An electrician claimed that his truck was a volts wagon.

A hungry traveler stops at a monastery and is taken to the kitchens. A brother is frying chips. "Are you the friar, he asks?" "No, I'm the chip monk" he replies.

It is tough to do inventories in Afghanistan because of the tally ban.
tjs
Next - The 3 A.M.  phone call (Mon.)
PS - Don't forget to roll back the clock Sat. night

Thursday, November 3, 2011

An Officer and a Gentleman

This goes back to the time when the best way to get from San Francisco to Los Angeles was by train - usually overnight. This particular evening two mature women of a certain age embarked at San Francisco and found their way to their double compartment.  The train was fully booked  and the last passenger on board was a four stripe Naval Officer. When the conductor led him to his berth they found it occupied by the two ladies and the train was by then well under way. As the embarrassed conductor was trying to figure out what to do, one of the women spoke up saying "We are all mature adults, I'm sure we can work out some accommodation." The Captain straightened up and said "Madam,  I am an officer of the United States Navy and a gentleman - the arrangement you are proposing is totally unacceptable - one of you must leave"!! (My apologies if I have repeated this one)
tjs
Next - Funny? or Punny IV

Wednesday, November 2, 2011

Alone in the Crowd

Early in my career I was associated with the Port Chaplain in Philadelphia. Father Tom came out of the coal regions of Pennsylvania and his first assignment as a curate was to an Italian parish in South Philadelphia. This culture was foreign to him at first. At funerals he would hasten to the funeral home to pray over the body and as the cortege proceeded several city blocks to the church it would be preceded by a pick up brass band - something right out of New Orleans - but certainly not out of the coal regions.
 He later was assigned to a waterfront parish but still in South Philly where he became "spiritual director" to a string band club on "two street" - they of the Mummers Association. Once a year he would also bless the family pets. He enjoyed a cigar and an occasional cool beverage and late in the evening, with his collar off, he would rise to sing in his mellow baritone something like the following:
-I'm all alone in the crowd, all by myself in the crowd -
I used to know - just where I stood - now they're wearing high hats in the old neighborhood.
Sweethearts go walking in pairs - you'd think that the sidewalks were theirs -
Old friends seem to be - total strangers to me - for I'm all alone in the crowd.

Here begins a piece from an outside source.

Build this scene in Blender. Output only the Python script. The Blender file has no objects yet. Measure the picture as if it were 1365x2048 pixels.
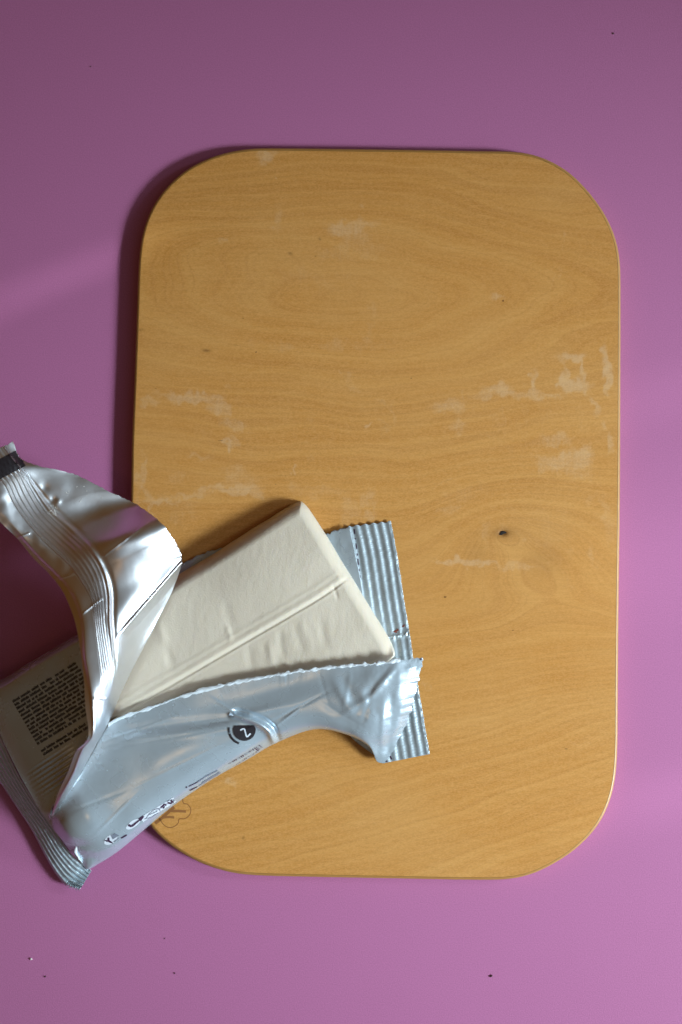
import bpy, math, random
import numpy as np
from mathutils import Vector
from mathutils.bvhtree import BVHTree

rng = np.random.RandomState(7)
random.seed(7)
SC = bpy.context.scene
COL = SC.collection

# ---------------------------------------------------------------- camera
PX = 0.00023                      # one photograph pixel on the table, in metres
FOC = 2844.0                      # focal length in photograph pixels
TILT = math.radians(2.6)
CAMD = FOC * PX
cam_loc = Vector((0, -CAMD * math.sin(TILT), CAMD * math.cos(TILT)))
cd = bpy.data.cameras.new('camera')
cd.sensor_fit = 'VERTICAL'
cd.sensor_height = 36.0
cd.sensor_width = 24.0
cd.lens = 36.0 * FOC / 2048.0
cd.clip_start = 0.01
cd.clip_end = 50
cd.dof.use_dof = True
cd.dof.focus_distance = CAMD - 0.012
cd.dof.aperture_fstop = 5.0
cam = bpy.data.objects.new('camera', cd)
cam.location = cam_loc
cam.rotation_euler = (TILT, 0, 0)
COL.objects.link(cam)
SC.camera = cam

# ---------------------------------------------------------------- light
world = bpy.data.worlds.new('World')
SC.world = world
world.use_nodes = True
wnt = world.node_tree
bg = wnt.nodes['Background']
# the room around: dim warm walls on the left, cool daylight filling the window side
tcw = wnt.nodes.new('ShaderNodeTexCoord')
dot = wnt.nodes.new('ShaderNodeVectorMath')
dot.operation = 'DOT_PRODUCT'
dot.inputs[1].default_value = (0.92, -0.33, 0.20)
wnt.links.new(tcw.outputs['Generated'], dot.inputs[0])
mr = wnt.nodes.new('ShaderNodeMapRange')
mr.inputs['From Min'].default_value = -1.0
mr.inputs['From Max'].default_value = 1.0
wnt.links.new(dot.outputs['Value'], mr.inputs['Value'])
wr_ = wnt.nodes.new('ShaderNodeValToRGB')
el = wr_.color_ramp.elements
for _ in range(3):
    el.new(0.5)
for i_, (p_, c_) in enumerate([(0.25, (0.112, 0.044, 0.006)), (0.58, (0.120, 0.078, 0.040)), (0.77, (0.135, 0.135, 0.138)), (0.91, (0.30, 0.345, 0.38)), (1.0, (0.50, 0.60, 0.70))]):
    el[i_].position = p_
    el[i_].color = (*c_, 1)
wnt.links.new(mr.outputs['Result'], wr_.inputs[0])
wnt.links.new(wr_.outputs['Color'], bg.inputs['Color'])
bg.inputs['Strength'].default_value = 0.80


def area(name, loc, target, size, size_y, power, color, spread=180):
    l = bpy.data.lights.new(name, 'AREA')
    l.shape = 'RECTANGLE'
    l.size = size
    l.size_y = size_y
    l.energy = power
    l.color = color
    l.spread = math.radians(spread)
    o = bpy.data.objects.new(name, l)
    o.location = loc
    d = Vector(target) - Vector(loc)
    o.rotation_euler = d.to_track_quat('-Z', 'Y').to_euler()
    COL.objects.link(o)
    return o


area('window_light', (1.74, -0.60, 0.96), (0.22, -0.145, 0), 0.66, 0.36, 2.15, (0.78, 0.93, 1.0), 22)
area('window_light', (1.70, 0.40, 0.98), (0.0, -0.22, 0), 0.20, 0.34, 0.30, (0.76, 0.91, 1.0), 30)
# added narrow lamps, each aimed to lay one soft daylight streak on the table
for (bx, by, az, elv, dist_, sx_, sy_, pw, sp_) in [(60, 575, 22, 25, 0.75, 0.004, 0.045, 0.0007, 2), (1340, 790, 17, 26, 0.75, 0.004, 0.03, 0.0004, 3), (1310, 1130, 8, 30, 1.0, 0.04, 0.02, 0.0022, 5), (1320, 1590, 15, 28, 0.75, 0.004, 0.03, 0.0006, 3)]:
    tx, ty = (bx - 682.5) * PX, (1024 - by) * PX
    a_, e_ = math.radians(az), math.radians(elv)
    area('added_streak_lamp', (tx + dist_ * math.cos(e_) * math.cos(a_), ty + dist_ * math.cos(e_) * math.sin(a_), dist_ * math.sin(e_)), (tx, ty, 0), sx_, sy_, pw, (0.88, 0.96, 1.0), sp_)
# the ceiling lamp whose small warm reflections show in the film
for lx, ly in ((-0.10, -0.62), (-0.045, -0.60)):
    bl = bpy.data.lights.new('ceiling_bulb', 'POINT')
    bl.energy = 0.6
    bl.color = (1.0, 0.55, 0.22)
    bl.shadow_soft_size = 0.012
    bo = bpy.data.objects.new('ceiling_bulb', bl)
    bo.location = (lx, ly, 1.5)
    COL.objects.link(bo)

SC.view_settings.view_transform = 'Standard'
SC.view_settings.look = 'None'
SC.view_settings.exposure = 0.0
SC.view_settings.gamma = 1.0
SC.render.engine = 'CYCLES'
SC.cycles.max_bounces = 10
SC.cycles.use_denoising = True

# ---------------------------------------------------------------- pixel <-> place
ct, st = math.cos(TILT), math.sin(TILT)
CL = np.array(cam_loc)


def rays(x, y):
    dx = (x - 682.5) / FOC
    dy = -(y - 1024.0) / FOC
    # camera axes: right (1,0,0), up (0,ct,st), forward (0,st,-ct)
    return np.stack([dx, dy * ct + st, dy * st - ct], -1)


def W(p):
    """(..., 3) array of photograph x, y and height (in pixels above the table) -> metres"""
    p = np.asarray(p, float)
    d = rays(p[..., 0], p[..., 1])
    z = p[..., 2] * PX
    t = (z - CL[2]) / d[..., 2]
    return CL + d * t[..., None]


def smooth(a, b, x):
    t = np.clip((x - a) / (b - a), 0, 1)
    return t * t * (3 - 2 * t)


def catmull(P, n, axis=0, closed=False):
    """Catmull-Rom resampling along one axis to n samples"""
    P = np.moveaxis(np.asarray(P, float), axis, 0)
    m = len(P)
    if closed:
        Q = np.concatenate([P[-1:], P, P[:2]])
        t = np.linspace(0, m, n, endpoint=False)
    else:
        Q = np.concatenate([2 * P[:1] - P[1:2], P, 2 * P[-1:] - P[-2:-1]])
        t = np.linspace(0, m - 1, n)
    i = np.minimum(t.astype(int), (m - 1) if closed else (m - 2))
    f = (t - i).reshape((-1,) + (1,) * (P.ndim - 1))
    p0, p1, p2, p3 = Q[i], Q[i + 1], Q[i + 2], Q[i + 3]
    out = 0.5 * (2 * p1 + (p2 - p0) * f + (2 * p0 - 5 * p1 + 4 * p2 - p3) * f ** 2 + (3 * p1 - p0 - 3 * p2 + p3) * f ** 3)
    return np.moveaxis(out, 0, axis)


def vnoise(x, y, s, seed=0):
    """cheap smooth value noise, -1..1"""
    r = np.random.RandomState(seed)
    T = r.uniform(-1, 1, (64, 64))
    u, v = np.asarray(x) / s, np.asarray(y) / s
    i, j = np.floor(u).astype(int), np.floor(v).astype(int)
    f, g = u - i, v - j
    f = f * f * (3 - 2 * f)
    g = g * g * (3 - 2 * g)
    a, b = T[i % 64, j % 64], T[(i + 1) % 64, j % 64]
    c, d = T[i % 64, (j + 1) % 64], T[(i + 1) % 64, (j + 1) % 64]
    return (a * (1 - f) + b * f) * (1 - g) + (c * (1 - f) + d * f) * g


def seg_sd(x, y, a, b):
    """signed distance to the line a-b (positive on the lower/right side of the photograph) and position along it 0..1"""
    a, b = np.array(a, float), np.array(b, float)
    d = b - a
    L = np.hypot(*d)
    d = d / L
    t = ((x - a[0]) * d[0] + (y - a[1]) * d[1]) / L
    s = (x - a[0]) * (-d[1]) + (y - a[1]) * d[0]
    return s, t


# ---------------------------------------------------------------- mesh helpers
def mesh_obj(name, verts, faces, mat, parent=None, smooth_shade=True, attrs=None):
    me = bpy.data.meshes.new(name)
    verts = np.asarray(verts, np.float32)
    if isinstance(faces, np.ndarray):
        nf, k = faces.shape
        me.vertices.add(len(verts))
        me.vertices.foreach_set('co', verts.ravel())
        me.loops.add(nf * k)
        me.loops.foreach_set('vertex_index', faces.astype(np.int32).ravel())
        me.polygons.add(nf)
        me.polygons.foreach_set('loop_start', np.arange(0, nf * k, k, dtype=np.int32))
        me.polygons.foreach_set('loop_total', np.full(nf, k, np.int32))
        me.update(calc_edges=True)
    else:
        me.from_pydata([tuple(map(float, v)) for v in verts], [], faces)
        me.update()
    if smooth_shade:
        me.polygons.foreach_set('use_smooth', [True] * len(me.polygons))
    me.materials.append(mat)
    if attrs:
        for k_, v_ in attrs.items():
            a = me.attributes.new(k_, 'FLOAT', 'POINT')
            a.data.foreach_set('value', np.asarray(v_, np.float32).ravel())
    o = bpy.data.objects.new(name, me)
    COL.objects.link(o)
    if parent is not None:
        o.parent = parent
        o.matrix_parent_inverse = parent.matrix_basis.inverted()
    return o


def grid_faces(nv, nu, close_u=False, flip=False):
    i = np.arange(nv - 1)[:, None]
    j = np.arange(nu if close_u else nu - 1)[None, :]
    j2 = (j + 1) % nu
    a = i * nu + j
    b = i * nu + j2
    c = (i + 1) * nu + j2
    d = (i + 1) * nu + j
    f = np.stack([a, b, c, d] if flip else [a, d, c, b], -1).reshape(-1, 4)
    return f


def grid_obj(name, G, mat, parent, thick=0.00010, flip=False, attrs=None):
    """G: (nv, nu, 3) photograph x, y, height"""
    nv, nu = G.shape[:2]
    o = mesh_obj(name, W(G).reshape(-1, 3), grid_faces(nv, nu, flip=flip), mat, parent, attrs=attrs)
    me = o.data
    if sum(p_.normal.z * p_.area for p_ in list(me.polygons)[::37]) < 0:
        me.flip_normals()
    if thick:
        s = o.modifiers.new('thickness', 'SOLIDIFY')
        s.thickness = thick
        s.offset = -1
    return o


def thing(name, label, cat, loc):
    o = bpy.data.objects.new(name, None)
    o.location = loc
    o.empty_display_size = 0.02
    o['label'] = label
    o['category'] = cat
    COL.objects.link(o)
    return o


# ---------------------------------------------------------------- materials
def mat(name):
    m = bpy.data.materials.new(name)
    m.use_nodes = True
    nt = m.node_tree
    return m, nt, nt.nodes['Principled BSDF']


def N(nt, kind, **kw):
    n = nt.nodes.new(kind)
    for k, v in kw.items():
        if k in n.inputs:
            n.inputs[k].default_value = v
        else:
            setattr(n, k, v)
    return n


def L(nt, a, b):
    nt.links.new(a, b)


def ramp(nt, src, stops):
    r = nt.nodes.new('ShaderNodeValToRGB')
    e = r.color_ramp.elements
    while len(e) < len(stops):
        e.new(0.5)
    for i, (p, c) in enumerate(stops):
        e[i].position = p
        e[i].color = (c[0], c[1], c[2], 1) if hasattr(c, '__len__') else (c, c, c, 1)
    L(nt, src, r.inputs[0])
    return r.outputs[0]


def obj_noise(nt, scale, detail=3, rough=0.5, stretch=(1, 1, 1)):
    g = N(nt, 'ShaderNodeNewGeometry')
    mp = N(nt, 'ShaderNodeMapping')
    mp.inputs['Scale'].default_value = stretch
    L(nt, g.outputs['Position'], mp.inputs[0])
    n = N(nt, 'ShaderNodeTexNoise', Scale=scale, Detail=detail, Roughness=rough)
    L(nt, mp.outputs[0], n.inputs['Vector'])
    return n.outputs['Fac']


def mixc(nt, fac, a, b, blend='MIX'):
    m = nt.nodes.new('ShaderNodeMix')
    m.data_type = 'RGBA'
    m.blend_type = blend
    for sock, v in ((m.inputs[0], fac), (m.inputs[6], a), (m.inputs[7], b)):
        if hasattr(v, 'is_linked') or hasattr(v, 'links'):
            L(nt, v, sock)
        elif hasattr(v, '__len__'):
            sock.default_value = (v[0], v[1], v[2], 1)
        else:
            sock.default_value = v
    return m.outputs[2]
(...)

The irony was that this gregarious clergyman was never alone. And he left his mark on the waterfront.
tjs
Next - An Officer and a Gentleman

Tuesday, November 1, 2011

Halloweens Past

This year we only had four groups knocking on the door - all accompanied by parents. But when I was growing up  we were on our own. The night before Halloween was mischief night - some people soaped windows - the worst infraction I had was tossing hard corn at windows and then the next night asking the same neighbors for "treats". We always made a beeline for the Spreckley residence - the husband was sales manager for Wrigley Chewing Gum which because of WWII was unavailable over the counter.
 Except that Mrs.Spreckley would insist that we perform to receive treats. My mother had taught me the Lord's Prayer in Gaelic (phonetically) which I volunteered to applause and a pack of spearmint. My Gaelic was as bad as my Latin but who knew back then. It was a Hallowed Evening.